(Directions):
Count every line below in which "picture" occurs, then give only the count.

(Excerpted records):
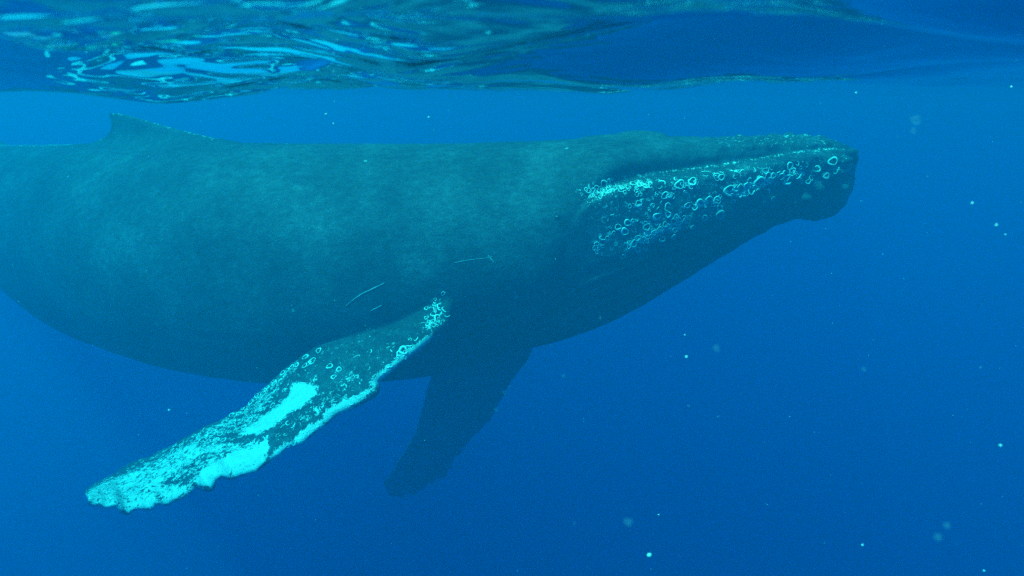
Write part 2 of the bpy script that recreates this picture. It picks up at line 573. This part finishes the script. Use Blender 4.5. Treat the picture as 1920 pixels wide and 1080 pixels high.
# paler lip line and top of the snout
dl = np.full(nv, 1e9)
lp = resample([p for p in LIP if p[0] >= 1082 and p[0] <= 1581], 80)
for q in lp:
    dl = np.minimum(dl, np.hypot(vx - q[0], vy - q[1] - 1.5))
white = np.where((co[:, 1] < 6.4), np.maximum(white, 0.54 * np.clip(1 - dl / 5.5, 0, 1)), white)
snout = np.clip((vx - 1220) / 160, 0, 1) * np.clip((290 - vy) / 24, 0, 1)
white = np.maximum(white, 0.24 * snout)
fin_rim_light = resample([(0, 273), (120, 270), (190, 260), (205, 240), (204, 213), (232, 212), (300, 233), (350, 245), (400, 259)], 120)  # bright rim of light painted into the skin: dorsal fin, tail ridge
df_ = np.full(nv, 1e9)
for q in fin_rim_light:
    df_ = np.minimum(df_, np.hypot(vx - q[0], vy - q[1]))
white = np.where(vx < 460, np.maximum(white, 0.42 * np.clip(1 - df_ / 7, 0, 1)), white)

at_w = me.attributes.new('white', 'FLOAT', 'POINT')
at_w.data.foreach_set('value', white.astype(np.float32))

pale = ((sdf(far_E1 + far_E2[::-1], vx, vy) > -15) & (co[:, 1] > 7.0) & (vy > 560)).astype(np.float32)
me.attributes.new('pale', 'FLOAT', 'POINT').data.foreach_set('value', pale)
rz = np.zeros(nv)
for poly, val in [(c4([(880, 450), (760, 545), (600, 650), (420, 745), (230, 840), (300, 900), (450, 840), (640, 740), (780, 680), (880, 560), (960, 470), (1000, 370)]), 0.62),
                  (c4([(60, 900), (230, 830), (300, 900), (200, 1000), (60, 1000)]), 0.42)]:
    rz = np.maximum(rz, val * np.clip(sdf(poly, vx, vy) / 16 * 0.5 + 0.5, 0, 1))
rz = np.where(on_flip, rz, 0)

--

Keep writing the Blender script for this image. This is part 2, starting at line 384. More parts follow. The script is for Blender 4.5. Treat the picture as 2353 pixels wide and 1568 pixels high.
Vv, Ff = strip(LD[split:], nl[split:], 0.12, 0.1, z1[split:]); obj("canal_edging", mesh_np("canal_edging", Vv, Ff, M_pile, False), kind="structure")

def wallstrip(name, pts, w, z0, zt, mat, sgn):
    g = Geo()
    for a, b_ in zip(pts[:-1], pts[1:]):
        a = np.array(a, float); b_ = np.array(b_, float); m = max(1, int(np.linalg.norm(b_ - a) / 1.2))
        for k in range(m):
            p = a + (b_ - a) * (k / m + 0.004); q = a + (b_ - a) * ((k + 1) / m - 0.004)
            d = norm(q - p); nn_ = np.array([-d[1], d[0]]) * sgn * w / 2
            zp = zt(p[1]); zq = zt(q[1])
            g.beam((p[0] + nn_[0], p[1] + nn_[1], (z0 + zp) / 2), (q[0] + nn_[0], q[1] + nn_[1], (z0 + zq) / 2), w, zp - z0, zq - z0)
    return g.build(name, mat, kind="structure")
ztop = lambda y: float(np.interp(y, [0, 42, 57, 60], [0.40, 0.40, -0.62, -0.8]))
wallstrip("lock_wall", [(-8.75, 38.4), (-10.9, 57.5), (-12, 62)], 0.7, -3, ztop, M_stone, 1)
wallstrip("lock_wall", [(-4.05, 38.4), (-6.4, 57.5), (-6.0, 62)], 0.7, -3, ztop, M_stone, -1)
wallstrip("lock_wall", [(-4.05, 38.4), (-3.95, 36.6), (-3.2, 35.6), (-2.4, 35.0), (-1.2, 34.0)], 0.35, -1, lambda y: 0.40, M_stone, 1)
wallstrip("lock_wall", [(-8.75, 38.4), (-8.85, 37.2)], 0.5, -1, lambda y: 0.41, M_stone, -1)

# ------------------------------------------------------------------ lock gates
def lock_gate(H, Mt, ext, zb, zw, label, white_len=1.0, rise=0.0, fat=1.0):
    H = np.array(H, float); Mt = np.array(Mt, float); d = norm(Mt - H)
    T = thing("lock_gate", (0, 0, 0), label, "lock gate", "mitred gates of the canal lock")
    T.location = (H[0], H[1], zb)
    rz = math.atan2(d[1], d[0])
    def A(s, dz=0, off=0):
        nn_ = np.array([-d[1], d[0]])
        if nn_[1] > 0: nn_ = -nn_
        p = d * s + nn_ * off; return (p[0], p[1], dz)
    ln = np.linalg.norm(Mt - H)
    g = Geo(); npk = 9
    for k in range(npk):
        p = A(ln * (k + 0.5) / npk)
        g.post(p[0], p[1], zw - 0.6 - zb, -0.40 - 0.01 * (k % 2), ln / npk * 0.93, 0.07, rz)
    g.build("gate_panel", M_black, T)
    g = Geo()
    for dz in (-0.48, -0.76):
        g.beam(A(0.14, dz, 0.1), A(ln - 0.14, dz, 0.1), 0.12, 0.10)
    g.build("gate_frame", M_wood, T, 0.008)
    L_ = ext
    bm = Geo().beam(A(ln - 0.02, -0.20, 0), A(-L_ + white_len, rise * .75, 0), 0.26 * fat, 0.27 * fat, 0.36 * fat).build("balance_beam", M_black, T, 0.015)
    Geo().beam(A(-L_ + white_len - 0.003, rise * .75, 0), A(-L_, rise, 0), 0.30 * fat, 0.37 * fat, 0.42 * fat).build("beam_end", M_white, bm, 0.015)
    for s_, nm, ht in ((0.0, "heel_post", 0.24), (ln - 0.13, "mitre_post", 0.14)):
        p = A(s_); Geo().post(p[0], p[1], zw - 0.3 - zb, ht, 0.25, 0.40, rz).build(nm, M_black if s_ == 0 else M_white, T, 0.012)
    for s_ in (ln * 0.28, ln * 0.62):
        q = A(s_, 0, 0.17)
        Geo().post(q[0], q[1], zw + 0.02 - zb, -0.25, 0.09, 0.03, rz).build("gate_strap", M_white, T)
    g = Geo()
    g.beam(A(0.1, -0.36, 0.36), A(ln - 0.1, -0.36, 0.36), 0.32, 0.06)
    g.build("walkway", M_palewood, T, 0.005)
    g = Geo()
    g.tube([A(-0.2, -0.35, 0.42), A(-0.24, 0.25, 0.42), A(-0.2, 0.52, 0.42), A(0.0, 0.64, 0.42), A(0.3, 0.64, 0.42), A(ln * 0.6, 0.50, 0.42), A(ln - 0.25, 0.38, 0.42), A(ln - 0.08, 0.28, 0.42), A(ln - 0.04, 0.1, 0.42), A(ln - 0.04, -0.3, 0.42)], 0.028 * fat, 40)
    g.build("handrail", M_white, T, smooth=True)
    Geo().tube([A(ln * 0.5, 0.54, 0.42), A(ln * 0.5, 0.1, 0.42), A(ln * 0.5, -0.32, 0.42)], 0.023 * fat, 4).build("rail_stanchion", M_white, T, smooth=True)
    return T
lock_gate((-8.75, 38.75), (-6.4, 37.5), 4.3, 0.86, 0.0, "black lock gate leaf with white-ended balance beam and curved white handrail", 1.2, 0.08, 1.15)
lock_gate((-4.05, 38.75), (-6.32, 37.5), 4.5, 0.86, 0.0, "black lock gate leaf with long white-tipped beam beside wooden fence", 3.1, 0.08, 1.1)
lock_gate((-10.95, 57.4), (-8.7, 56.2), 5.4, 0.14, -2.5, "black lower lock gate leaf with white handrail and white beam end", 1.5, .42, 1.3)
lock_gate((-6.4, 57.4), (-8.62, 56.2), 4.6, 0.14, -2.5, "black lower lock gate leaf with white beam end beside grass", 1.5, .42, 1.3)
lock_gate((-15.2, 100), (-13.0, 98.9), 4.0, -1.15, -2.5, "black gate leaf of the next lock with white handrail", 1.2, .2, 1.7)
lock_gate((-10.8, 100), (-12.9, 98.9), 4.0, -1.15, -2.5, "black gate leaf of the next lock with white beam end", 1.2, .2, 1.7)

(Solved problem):
2